▶ Task prompt: The line containing "SC.camera = cam" marks the end: extract everything from the first line of the data through that line, exactly, with no pictures.

▶ Supplied material:

========================================================================

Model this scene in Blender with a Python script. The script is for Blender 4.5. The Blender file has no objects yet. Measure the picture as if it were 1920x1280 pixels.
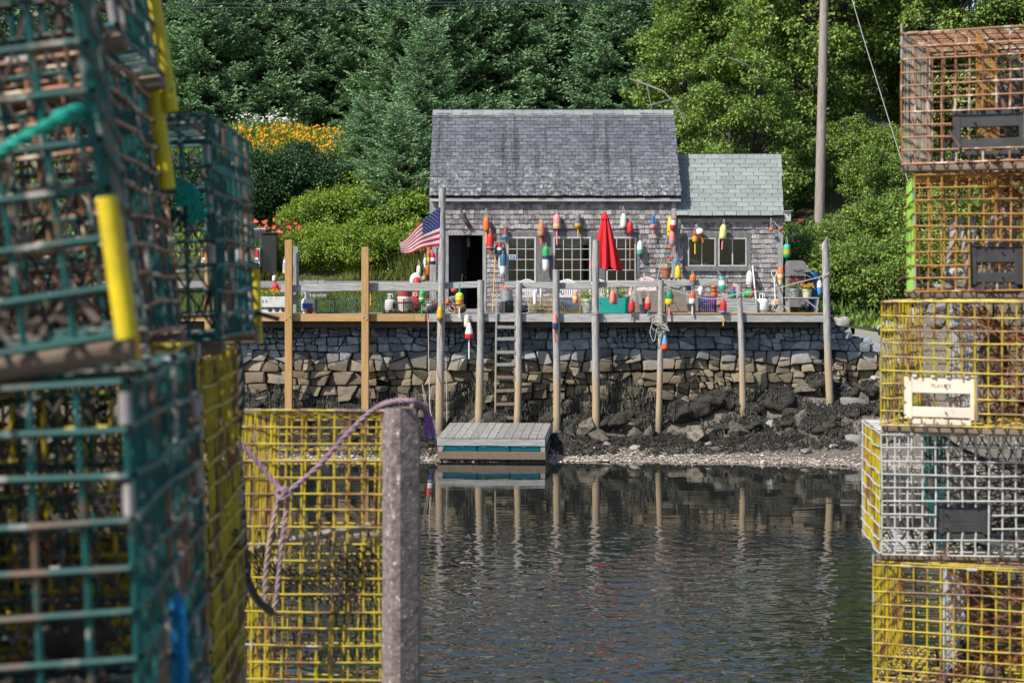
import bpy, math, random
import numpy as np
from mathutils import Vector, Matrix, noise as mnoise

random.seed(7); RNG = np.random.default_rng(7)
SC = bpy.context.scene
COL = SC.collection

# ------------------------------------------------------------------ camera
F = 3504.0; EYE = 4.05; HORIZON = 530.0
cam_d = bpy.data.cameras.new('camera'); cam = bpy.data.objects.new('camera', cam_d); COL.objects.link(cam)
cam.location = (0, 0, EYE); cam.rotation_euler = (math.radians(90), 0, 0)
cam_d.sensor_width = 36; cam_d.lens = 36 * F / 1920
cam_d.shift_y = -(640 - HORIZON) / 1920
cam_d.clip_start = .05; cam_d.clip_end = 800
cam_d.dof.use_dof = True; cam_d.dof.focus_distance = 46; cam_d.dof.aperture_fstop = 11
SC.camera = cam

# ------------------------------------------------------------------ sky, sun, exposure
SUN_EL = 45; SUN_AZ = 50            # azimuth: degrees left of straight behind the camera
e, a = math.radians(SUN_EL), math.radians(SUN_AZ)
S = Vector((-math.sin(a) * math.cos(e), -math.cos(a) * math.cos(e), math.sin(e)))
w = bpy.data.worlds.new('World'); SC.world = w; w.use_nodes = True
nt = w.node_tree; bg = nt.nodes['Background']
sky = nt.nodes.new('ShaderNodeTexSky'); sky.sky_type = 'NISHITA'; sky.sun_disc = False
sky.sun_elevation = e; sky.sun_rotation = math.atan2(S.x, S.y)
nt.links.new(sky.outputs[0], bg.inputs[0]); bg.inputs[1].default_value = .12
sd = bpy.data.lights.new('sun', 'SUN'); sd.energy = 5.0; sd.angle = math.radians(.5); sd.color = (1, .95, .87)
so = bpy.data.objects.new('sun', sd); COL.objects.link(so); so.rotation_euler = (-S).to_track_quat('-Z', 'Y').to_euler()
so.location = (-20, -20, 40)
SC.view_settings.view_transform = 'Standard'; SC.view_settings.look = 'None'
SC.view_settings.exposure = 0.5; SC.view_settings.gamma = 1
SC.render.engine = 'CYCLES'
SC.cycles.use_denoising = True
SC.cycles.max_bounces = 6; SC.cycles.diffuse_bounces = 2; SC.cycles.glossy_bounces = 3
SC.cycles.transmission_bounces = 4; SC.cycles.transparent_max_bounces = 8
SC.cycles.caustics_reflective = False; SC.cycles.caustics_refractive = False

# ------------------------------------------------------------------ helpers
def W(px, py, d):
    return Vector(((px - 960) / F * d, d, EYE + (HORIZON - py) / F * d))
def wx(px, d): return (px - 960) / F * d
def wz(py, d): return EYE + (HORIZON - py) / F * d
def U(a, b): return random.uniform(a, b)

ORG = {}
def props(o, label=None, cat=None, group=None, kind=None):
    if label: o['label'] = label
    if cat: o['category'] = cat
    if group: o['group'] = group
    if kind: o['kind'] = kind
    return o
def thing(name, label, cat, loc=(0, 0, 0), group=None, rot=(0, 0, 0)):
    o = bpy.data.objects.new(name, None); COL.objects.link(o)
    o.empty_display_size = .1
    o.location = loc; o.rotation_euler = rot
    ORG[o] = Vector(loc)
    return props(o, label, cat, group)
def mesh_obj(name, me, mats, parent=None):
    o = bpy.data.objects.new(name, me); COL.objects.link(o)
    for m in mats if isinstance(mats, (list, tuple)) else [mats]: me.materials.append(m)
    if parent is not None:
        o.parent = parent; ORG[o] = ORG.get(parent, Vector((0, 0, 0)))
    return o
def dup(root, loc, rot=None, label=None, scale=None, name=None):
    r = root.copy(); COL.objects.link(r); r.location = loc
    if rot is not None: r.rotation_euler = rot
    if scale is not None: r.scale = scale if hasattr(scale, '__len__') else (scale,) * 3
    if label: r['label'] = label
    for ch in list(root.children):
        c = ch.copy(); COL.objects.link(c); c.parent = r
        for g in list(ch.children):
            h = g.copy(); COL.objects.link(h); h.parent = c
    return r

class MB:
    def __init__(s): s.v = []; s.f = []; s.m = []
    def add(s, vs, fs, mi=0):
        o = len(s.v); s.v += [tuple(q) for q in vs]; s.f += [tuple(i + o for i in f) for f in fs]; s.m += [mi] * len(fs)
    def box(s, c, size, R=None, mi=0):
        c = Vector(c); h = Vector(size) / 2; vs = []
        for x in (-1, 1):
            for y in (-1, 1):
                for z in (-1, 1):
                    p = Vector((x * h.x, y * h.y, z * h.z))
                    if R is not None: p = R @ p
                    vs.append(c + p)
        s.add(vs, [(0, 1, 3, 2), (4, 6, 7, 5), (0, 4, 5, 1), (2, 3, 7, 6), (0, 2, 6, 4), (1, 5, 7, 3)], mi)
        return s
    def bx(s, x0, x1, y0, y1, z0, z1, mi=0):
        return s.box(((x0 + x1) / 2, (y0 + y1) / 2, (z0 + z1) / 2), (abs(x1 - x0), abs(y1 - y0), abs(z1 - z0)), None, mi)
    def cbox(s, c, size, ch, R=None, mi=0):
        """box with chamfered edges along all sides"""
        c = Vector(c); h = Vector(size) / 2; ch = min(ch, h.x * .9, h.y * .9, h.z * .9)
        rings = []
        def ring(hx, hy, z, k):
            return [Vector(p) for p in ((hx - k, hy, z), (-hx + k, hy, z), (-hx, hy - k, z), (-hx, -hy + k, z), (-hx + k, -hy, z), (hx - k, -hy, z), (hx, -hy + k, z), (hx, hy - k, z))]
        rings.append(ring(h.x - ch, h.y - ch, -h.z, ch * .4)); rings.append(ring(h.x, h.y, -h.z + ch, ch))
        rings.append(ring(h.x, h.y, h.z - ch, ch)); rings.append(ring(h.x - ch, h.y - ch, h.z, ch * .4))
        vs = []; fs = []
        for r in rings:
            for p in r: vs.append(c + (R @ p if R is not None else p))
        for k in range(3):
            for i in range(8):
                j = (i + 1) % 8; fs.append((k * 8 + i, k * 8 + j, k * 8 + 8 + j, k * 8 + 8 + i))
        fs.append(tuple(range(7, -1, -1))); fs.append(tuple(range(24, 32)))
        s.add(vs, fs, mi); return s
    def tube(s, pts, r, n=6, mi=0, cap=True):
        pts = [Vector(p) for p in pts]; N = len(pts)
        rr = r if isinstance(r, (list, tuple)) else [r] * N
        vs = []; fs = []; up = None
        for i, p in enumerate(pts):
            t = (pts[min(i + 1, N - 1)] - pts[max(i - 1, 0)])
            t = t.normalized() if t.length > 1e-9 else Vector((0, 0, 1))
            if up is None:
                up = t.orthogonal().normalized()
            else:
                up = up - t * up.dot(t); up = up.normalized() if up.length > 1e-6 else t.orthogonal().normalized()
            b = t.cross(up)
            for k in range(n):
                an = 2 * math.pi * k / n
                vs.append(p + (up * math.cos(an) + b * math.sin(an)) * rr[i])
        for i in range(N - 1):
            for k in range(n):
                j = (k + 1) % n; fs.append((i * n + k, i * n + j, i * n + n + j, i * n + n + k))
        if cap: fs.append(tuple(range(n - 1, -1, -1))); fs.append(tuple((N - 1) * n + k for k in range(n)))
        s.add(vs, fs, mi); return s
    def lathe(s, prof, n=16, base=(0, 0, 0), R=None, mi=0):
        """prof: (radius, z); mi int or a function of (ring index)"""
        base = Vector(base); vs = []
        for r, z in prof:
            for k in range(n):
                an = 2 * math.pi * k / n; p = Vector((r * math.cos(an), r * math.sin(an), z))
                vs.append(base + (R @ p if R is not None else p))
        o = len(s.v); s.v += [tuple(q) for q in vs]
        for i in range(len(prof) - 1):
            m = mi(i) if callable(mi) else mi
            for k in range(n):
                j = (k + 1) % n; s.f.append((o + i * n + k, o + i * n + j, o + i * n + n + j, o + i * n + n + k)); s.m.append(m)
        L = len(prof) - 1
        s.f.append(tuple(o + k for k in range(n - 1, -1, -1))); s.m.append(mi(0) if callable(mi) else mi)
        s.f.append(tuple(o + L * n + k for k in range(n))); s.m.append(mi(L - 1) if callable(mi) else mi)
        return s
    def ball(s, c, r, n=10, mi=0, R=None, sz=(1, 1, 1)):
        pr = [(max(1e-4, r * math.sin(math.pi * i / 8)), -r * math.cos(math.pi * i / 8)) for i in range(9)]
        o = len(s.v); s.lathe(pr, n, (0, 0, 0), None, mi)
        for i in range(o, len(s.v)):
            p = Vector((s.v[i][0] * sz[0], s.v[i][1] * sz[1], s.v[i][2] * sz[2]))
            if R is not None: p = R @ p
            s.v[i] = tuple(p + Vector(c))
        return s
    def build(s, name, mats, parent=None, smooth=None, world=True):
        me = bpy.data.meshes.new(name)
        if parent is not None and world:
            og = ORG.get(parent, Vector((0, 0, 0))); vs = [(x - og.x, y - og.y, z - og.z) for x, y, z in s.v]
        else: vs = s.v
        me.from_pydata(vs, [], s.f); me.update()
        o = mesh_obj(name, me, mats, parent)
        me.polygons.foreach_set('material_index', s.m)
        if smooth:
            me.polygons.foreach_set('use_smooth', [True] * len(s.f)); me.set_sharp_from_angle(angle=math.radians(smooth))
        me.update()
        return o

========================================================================

▶ Written solution:
Model this scene in Blender with a Python script. The script is for Blender 4.5. The Blender file has no objects yet. Measure the picture as if it were 1920x1280 pixels.
import bpy, math, random
import numpy as np
from mathutils import Vector, Matrix, noise as mnoise

random.seed(7); RNG = np.random.default_rng(7)
SC = bpy.context.scene
COL = SC.collection

# ------------------------------------------------------------------ camera
F = 3504.0; EYE = 4.05; HORIZON = 530.0
cam_d = bpy.data.cameras.new('camera'); cam = bpy.data.objects.new('camera', cam_d); COL.objects.link(cam)
cam.location = (0, 0, EYE); cam.rotation_euler = (math.radians(90), 0, 0)
cam_d.sensor_width = 36; cam_d.lens = 36 * F / 1920
cam_d.shift_y = -(640 - HORIZON) / 1920
cam_d.clip_start = .05; cam_d.clip_end = 800
cam_d.dof.use_dof = True; cam_d.dof.focus_distance = 46; cam_d.dof.aperture_fstop = 11
SC.camera = cam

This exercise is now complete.